Swinton hasn’t been shy about describing the influence Ivanka had on the character. (Likewise, the film’s costume designer has said she pulled from Trump’s wardrobe — along with those of Gwyneth Paltrow and Marissa Mayer — for inspiration.) “When we shot in New York last summer, I stood watching the Republican convention on the television in our lunch break dressed as Lucy, watching a different daughter of a different dubious dynasty addressing, from a high podium, a big crowd with glossy blonde hair, expensive orthodontics and modeling her Barbie-perfect modest pink dress, concurrently on sale online,” Tilda explained in an interview with the Wrap. “Chicken? Egg?”

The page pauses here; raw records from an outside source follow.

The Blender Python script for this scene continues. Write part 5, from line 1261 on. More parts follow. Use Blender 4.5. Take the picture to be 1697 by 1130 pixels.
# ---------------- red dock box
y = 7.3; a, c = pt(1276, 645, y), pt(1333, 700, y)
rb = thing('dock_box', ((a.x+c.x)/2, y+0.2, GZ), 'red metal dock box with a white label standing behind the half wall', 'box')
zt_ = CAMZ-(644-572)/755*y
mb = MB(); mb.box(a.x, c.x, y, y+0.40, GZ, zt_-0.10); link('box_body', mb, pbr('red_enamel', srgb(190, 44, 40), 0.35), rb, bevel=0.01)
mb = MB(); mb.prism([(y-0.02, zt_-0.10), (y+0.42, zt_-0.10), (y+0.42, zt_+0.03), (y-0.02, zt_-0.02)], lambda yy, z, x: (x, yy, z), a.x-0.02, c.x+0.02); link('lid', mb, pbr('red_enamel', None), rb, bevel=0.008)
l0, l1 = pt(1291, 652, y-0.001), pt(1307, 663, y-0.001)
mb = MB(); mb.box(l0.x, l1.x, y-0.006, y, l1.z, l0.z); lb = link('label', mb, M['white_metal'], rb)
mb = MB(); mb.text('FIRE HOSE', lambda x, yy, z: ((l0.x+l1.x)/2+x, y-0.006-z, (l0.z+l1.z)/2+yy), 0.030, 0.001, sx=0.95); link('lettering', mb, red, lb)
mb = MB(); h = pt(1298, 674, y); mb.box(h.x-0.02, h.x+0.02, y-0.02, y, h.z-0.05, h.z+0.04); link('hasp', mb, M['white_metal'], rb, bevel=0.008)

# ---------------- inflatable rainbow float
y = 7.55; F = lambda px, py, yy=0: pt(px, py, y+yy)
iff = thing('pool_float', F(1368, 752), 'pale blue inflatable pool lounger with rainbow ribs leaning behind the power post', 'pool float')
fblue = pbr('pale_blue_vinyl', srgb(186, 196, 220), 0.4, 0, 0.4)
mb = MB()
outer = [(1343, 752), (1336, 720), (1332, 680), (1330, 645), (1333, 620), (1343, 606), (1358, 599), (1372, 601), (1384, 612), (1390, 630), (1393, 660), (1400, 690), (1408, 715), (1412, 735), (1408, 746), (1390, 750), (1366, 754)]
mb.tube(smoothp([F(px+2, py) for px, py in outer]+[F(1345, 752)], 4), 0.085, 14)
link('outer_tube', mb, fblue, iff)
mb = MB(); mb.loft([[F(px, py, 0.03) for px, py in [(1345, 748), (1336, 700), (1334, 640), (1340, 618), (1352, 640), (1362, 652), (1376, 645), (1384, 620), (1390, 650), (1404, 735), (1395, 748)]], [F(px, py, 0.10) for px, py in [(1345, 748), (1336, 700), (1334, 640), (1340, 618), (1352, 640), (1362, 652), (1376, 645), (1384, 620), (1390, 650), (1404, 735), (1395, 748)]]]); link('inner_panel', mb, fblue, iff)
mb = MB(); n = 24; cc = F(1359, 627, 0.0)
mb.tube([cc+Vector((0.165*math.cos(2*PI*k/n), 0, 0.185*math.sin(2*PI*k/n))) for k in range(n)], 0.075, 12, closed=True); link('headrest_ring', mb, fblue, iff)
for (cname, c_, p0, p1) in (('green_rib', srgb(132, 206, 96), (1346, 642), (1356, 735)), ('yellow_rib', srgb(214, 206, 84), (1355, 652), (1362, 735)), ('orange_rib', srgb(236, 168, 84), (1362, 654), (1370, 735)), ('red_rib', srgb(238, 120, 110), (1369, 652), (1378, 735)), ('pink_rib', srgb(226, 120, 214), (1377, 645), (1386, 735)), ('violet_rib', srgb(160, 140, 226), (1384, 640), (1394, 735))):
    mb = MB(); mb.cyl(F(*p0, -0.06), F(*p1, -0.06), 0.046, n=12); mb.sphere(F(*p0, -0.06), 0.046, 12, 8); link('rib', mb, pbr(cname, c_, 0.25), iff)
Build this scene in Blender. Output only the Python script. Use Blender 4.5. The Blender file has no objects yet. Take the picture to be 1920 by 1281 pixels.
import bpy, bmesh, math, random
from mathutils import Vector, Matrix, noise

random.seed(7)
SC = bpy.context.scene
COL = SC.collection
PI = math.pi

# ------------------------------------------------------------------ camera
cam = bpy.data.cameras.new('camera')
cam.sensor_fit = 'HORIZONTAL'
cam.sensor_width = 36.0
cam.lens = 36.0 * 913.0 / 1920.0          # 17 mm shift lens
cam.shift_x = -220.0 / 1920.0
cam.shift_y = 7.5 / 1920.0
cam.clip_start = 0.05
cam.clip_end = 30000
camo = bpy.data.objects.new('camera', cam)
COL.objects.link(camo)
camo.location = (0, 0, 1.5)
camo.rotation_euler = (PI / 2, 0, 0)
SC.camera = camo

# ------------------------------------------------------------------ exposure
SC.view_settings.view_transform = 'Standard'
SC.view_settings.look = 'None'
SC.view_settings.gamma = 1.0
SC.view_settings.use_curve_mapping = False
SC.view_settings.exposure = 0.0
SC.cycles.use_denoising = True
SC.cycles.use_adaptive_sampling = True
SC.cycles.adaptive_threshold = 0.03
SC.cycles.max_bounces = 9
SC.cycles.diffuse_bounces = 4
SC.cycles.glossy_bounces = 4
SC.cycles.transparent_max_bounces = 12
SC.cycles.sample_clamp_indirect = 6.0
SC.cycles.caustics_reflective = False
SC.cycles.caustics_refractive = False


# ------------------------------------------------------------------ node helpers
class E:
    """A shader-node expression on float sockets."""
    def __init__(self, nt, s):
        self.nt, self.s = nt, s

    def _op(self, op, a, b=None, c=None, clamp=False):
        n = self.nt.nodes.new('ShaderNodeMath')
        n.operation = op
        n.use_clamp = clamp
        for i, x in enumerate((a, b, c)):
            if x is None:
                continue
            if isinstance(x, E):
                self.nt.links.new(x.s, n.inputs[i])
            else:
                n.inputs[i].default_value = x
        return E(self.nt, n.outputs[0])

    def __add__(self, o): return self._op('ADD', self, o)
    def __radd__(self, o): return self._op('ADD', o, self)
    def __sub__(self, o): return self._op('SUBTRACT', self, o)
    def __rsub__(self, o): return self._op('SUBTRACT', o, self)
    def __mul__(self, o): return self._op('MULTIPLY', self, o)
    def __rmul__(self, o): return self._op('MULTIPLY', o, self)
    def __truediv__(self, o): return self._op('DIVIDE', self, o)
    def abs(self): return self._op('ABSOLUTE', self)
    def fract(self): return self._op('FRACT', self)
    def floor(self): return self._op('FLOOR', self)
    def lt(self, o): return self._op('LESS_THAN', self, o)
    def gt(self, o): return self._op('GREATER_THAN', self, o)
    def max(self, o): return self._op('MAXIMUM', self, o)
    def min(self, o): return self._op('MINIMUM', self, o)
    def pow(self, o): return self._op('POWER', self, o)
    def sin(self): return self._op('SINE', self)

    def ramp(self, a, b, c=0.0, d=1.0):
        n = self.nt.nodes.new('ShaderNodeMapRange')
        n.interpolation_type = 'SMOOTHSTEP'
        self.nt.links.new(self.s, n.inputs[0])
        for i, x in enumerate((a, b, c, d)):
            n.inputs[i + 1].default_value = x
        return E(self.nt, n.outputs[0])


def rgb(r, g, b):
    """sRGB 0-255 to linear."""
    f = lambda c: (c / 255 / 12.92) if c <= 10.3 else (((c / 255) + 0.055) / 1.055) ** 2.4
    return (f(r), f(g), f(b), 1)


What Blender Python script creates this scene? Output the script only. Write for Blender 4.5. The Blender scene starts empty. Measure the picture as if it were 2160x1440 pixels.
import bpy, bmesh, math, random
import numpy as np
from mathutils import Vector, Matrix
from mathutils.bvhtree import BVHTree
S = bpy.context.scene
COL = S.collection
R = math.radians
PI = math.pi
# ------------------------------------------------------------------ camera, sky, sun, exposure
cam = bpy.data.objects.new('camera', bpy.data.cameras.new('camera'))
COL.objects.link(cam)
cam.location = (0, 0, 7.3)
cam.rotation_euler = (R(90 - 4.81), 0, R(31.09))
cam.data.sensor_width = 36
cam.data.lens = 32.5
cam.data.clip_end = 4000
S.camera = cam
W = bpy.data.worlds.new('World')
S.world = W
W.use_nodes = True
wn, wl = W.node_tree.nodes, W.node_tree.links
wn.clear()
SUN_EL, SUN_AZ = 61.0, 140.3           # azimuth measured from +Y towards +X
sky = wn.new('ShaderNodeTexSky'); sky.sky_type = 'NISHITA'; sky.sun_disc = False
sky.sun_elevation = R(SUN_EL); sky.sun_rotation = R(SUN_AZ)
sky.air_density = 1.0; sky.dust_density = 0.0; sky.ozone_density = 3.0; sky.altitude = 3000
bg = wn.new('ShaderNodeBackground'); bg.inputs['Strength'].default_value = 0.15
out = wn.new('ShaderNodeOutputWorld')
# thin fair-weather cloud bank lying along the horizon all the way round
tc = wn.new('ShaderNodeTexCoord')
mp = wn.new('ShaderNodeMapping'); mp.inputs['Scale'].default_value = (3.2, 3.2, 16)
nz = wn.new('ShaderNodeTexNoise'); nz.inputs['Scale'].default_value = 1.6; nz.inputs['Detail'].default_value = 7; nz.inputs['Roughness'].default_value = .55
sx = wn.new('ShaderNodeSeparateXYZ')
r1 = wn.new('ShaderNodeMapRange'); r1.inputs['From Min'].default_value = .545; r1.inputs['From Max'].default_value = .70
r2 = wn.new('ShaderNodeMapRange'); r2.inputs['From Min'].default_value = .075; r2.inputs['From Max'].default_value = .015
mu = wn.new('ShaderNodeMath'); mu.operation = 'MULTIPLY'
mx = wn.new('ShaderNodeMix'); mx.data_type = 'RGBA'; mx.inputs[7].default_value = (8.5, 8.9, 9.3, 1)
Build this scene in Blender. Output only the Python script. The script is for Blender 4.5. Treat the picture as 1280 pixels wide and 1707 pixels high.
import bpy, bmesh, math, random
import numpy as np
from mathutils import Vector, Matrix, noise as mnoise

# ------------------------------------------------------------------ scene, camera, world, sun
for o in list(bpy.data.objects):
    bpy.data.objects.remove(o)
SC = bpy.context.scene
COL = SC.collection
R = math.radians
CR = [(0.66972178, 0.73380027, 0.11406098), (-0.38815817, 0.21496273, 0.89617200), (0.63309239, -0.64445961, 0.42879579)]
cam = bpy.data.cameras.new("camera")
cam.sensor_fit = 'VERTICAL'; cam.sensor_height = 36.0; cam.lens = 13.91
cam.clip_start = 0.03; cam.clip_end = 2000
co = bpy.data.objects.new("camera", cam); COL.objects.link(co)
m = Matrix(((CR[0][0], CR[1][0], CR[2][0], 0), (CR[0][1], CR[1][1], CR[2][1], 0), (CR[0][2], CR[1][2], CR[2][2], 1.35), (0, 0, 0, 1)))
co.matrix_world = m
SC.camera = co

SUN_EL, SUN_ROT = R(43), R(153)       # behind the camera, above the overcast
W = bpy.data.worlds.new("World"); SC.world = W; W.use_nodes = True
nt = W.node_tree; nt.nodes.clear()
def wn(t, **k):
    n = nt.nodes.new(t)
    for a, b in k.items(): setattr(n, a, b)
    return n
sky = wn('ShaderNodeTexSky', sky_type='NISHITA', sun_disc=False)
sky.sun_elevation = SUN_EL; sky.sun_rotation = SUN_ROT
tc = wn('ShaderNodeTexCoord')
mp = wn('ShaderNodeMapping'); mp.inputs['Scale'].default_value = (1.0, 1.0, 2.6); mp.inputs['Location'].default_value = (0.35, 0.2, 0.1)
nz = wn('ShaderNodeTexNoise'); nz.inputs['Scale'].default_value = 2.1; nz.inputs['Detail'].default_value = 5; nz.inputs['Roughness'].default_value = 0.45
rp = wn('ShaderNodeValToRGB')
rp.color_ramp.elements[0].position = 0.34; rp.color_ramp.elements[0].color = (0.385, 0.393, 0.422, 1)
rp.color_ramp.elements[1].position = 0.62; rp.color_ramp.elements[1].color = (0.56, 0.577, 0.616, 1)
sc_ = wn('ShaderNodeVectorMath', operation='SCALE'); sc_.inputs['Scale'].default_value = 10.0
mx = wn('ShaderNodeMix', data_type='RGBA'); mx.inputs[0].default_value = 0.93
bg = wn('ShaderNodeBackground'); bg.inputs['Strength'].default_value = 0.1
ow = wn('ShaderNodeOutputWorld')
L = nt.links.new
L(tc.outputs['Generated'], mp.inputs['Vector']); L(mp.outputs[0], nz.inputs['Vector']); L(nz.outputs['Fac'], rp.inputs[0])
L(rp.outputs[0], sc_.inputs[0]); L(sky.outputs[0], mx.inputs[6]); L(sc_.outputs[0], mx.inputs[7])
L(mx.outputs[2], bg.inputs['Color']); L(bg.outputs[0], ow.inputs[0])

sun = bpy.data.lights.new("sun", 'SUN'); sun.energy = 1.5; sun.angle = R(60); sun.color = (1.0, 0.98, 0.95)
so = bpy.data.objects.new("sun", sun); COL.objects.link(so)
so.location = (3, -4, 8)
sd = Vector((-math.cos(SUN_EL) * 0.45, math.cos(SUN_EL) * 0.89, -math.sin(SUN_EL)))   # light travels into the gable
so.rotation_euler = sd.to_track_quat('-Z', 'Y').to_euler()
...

Yet if Swinton has given us one of the first truly obvious Ivanka-inspired villains in pop culture, I suspect Lucy won’t be the last. Indeed, that might be the upshot of this whole thing; the wolf in She-E.O.’s clothing is such a juicy archetype to exploit that we’re pretty much guaranteed to see more and more of these characters over the coming years. (I still can’t wait for the inevitable prestige HBO series about the Jarvanka marriage.) And as the Ivanka archetype becomes more familiar, perhaps we’ll readjust our expectations, just a little bit: We’ll stop thinking that being pretty and feminine and soft-spoken are the same thing as being good, and remind ourselves that evil comes in all sorts of packages.